### Aim of the task
Exactly the lines from the one with "Keep writing the" to the one with "def X(x, y=800): return float(at(x, y, 0)[0])", both included, are to be printed again; leave out the rest.

### Source data
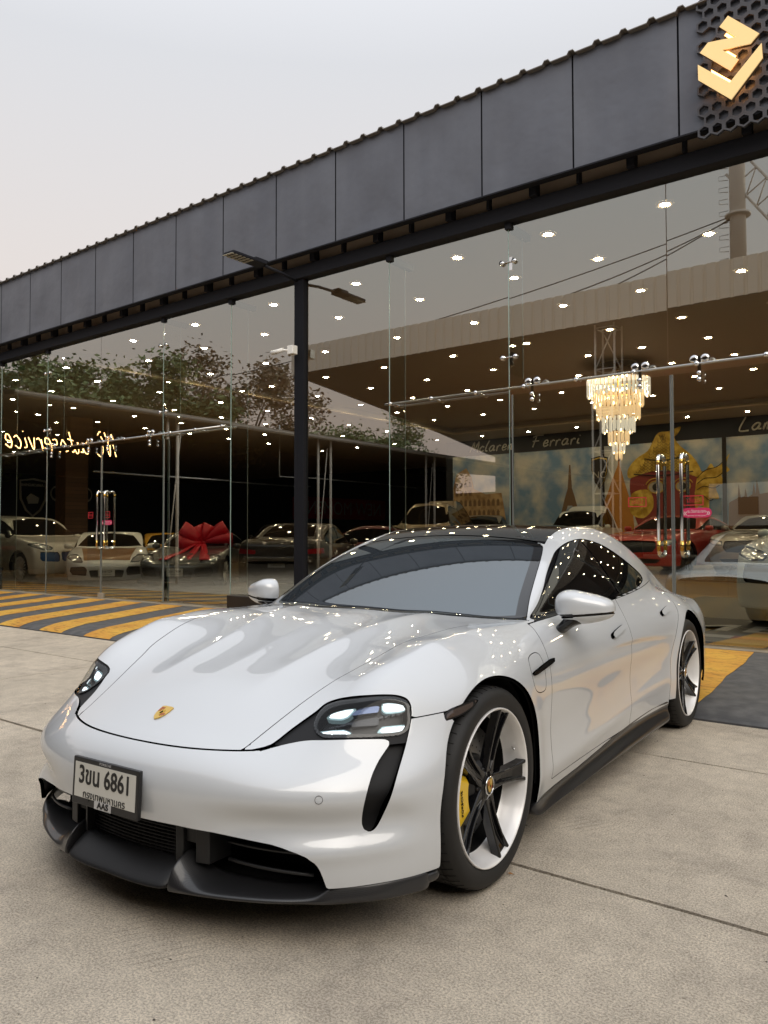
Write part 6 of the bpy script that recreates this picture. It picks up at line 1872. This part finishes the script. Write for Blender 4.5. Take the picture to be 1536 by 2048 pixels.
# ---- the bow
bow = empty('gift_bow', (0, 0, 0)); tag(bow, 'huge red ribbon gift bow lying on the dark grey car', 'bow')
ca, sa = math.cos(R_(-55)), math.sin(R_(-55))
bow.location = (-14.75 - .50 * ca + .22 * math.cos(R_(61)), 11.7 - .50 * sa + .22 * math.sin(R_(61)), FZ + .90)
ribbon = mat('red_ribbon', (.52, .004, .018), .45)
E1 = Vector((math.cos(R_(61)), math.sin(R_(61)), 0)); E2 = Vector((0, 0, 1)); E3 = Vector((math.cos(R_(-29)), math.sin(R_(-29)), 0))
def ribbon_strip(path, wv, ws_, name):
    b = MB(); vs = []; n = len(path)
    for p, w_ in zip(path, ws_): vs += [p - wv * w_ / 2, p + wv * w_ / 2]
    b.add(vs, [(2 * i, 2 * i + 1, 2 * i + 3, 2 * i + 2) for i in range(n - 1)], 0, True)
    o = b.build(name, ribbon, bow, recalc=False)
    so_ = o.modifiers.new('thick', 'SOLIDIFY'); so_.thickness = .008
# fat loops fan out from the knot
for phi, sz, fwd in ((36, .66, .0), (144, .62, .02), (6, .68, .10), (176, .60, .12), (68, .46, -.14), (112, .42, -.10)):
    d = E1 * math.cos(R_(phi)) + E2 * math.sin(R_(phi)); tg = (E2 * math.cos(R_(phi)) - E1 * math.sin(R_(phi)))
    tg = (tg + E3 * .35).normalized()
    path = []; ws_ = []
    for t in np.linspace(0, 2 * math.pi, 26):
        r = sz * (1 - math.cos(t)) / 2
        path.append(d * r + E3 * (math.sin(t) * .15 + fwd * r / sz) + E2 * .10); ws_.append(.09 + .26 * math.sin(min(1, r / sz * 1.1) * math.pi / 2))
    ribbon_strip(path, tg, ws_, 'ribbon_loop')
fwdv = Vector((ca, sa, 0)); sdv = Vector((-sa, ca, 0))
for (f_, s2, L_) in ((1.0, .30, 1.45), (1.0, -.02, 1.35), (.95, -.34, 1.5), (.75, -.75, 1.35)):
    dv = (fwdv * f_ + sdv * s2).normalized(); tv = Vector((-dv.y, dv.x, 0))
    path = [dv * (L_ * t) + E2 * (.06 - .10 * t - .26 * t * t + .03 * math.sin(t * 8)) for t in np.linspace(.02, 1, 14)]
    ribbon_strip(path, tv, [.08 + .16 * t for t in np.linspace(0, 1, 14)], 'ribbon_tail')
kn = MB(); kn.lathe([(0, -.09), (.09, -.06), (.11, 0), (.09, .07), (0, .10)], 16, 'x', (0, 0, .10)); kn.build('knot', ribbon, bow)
* * *
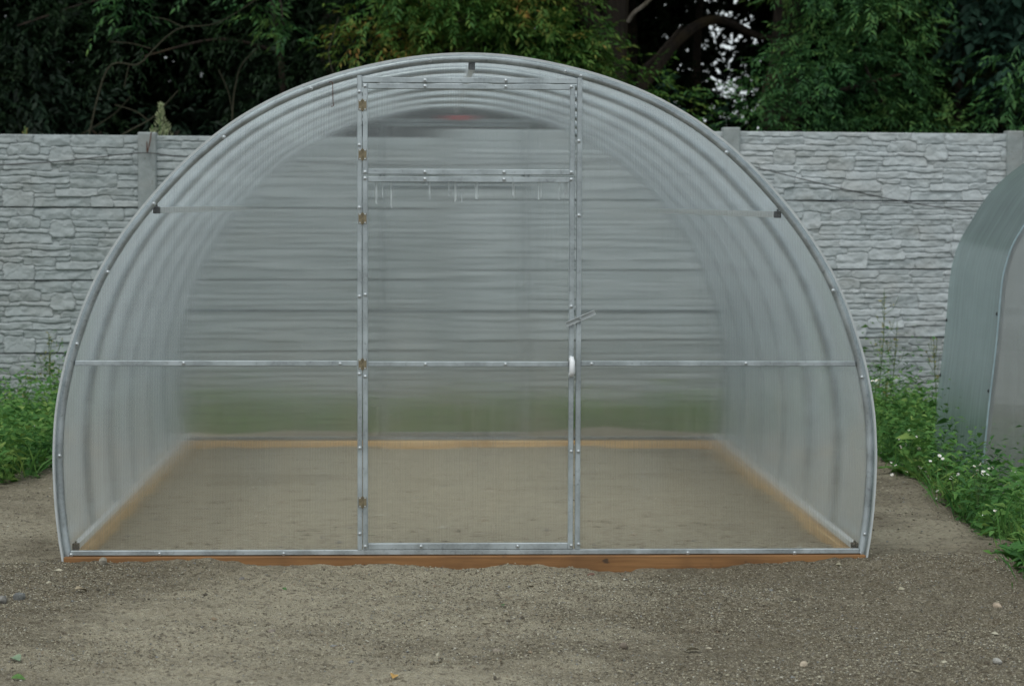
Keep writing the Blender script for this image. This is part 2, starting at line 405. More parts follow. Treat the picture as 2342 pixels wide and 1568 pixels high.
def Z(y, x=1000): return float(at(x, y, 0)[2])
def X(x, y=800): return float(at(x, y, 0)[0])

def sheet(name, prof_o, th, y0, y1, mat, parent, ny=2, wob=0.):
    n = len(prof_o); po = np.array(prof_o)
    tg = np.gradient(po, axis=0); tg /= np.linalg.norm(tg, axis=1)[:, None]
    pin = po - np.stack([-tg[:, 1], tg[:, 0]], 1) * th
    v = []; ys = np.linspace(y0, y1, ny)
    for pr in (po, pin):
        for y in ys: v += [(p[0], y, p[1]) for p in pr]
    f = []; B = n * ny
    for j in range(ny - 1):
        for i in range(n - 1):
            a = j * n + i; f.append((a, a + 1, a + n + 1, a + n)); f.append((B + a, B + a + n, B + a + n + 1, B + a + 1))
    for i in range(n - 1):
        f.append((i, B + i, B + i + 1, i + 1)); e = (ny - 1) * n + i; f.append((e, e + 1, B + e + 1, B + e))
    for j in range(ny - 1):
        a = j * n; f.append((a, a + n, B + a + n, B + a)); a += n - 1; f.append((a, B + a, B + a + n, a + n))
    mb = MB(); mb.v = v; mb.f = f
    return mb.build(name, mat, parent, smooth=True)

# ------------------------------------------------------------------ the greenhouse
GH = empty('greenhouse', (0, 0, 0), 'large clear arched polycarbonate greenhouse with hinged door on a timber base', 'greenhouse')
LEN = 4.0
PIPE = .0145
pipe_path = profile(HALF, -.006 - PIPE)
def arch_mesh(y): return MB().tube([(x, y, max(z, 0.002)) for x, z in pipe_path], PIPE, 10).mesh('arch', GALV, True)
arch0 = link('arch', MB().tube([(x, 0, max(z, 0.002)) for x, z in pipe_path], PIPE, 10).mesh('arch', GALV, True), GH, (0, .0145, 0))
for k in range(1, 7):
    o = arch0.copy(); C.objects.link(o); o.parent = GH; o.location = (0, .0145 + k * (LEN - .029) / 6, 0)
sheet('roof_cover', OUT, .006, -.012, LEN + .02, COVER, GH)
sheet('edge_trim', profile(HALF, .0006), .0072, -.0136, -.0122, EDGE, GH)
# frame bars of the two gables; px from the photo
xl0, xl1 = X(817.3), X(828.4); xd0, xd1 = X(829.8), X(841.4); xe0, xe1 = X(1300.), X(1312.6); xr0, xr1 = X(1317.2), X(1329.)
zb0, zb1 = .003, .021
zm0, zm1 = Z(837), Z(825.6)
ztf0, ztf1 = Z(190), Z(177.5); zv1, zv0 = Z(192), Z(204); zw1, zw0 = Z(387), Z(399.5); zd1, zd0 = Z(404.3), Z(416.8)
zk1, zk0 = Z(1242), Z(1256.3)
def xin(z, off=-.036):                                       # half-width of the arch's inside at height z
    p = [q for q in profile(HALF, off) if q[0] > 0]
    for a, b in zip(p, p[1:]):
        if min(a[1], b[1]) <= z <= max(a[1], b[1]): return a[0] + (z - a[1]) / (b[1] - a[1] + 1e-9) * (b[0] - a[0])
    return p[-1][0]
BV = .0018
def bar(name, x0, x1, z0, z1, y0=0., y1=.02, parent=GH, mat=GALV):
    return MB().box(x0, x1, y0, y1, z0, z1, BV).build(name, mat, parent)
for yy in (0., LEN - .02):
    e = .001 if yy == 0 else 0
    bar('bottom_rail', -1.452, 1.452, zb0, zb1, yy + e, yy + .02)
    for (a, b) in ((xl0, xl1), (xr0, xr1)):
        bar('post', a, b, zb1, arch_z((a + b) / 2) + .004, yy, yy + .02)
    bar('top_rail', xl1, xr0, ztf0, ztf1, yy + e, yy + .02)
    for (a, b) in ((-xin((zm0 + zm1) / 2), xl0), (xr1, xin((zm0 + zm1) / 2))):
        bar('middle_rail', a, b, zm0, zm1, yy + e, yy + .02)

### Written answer
Keep writing the Blender script for this image. This is part 2, starting at line 405. More parts follow. Treat the picture as 2342 pixels wide and 1568 pixels high.
def Z(y, x=1000): return float(at(x, y, 0)[2])
def X(x, y=800): return float(at(x, y, 0)[0])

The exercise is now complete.